* AIM *
Locate all lines with the word "scene". Copy them.

* PROVIDED DATA *
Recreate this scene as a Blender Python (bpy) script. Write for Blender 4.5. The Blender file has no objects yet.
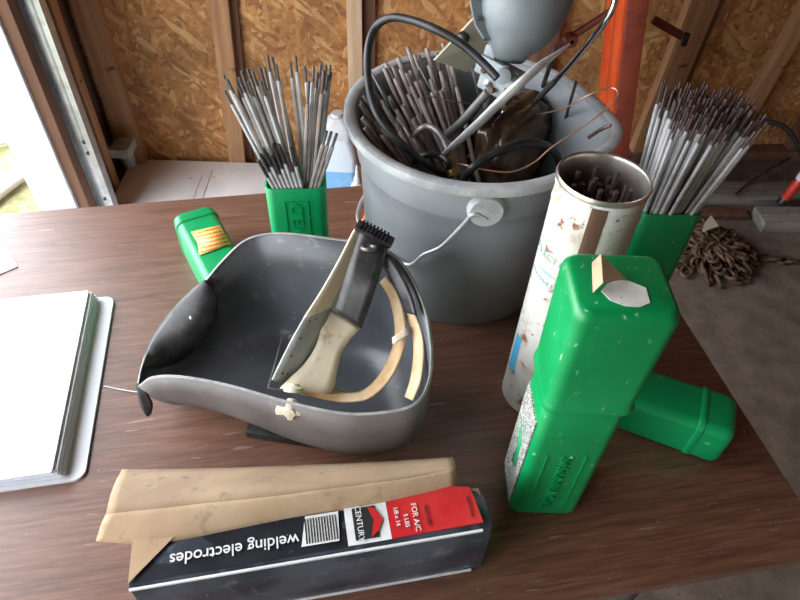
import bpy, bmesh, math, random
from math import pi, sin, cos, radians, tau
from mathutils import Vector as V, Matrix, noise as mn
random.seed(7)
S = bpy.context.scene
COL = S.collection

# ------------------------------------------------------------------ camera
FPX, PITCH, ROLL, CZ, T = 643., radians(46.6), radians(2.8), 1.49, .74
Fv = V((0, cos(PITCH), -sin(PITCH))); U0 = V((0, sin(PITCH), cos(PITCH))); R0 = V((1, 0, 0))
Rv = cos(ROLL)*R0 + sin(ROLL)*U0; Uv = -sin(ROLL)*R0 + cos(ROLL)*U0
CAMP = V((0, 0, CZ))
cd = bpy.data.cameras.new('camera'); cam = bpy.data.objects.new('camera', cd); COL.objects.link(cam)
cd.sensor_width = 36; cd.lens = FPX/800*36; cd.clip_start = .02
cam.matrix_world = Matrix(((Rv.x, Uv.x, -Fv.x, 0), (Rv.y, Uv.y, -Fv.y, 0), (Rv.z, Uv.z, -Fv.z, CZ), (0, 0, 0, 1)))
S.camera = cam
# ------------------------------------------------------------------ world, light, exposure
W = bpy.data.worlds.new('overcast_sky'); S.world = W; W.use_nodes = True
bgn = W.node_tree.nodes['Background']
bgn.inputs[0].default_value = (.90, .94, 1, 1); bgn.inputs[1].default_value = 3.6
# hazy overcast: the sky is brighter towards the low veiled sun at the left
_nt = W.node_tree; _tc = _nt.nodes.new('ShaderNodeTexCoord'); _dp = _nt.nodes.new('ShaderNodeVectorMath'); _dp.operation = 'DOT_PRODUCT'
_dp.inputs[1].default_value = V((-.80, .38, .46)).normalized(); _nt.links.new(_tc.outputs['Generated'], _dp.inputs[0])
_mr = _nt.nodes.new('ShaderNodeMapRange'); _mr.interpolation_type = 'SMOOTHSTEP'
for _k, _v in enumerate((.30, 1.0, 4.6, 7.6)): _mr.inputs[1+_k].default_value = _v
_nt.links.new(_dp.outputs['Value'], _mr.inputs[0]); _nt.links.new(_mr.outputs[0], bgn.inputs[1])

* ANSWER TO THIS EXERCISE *
Recreate this scene as a Blender Python (bpy) script. Write for Blender 4.5. The Blender file has no objects yet.
S = bpy.context.scene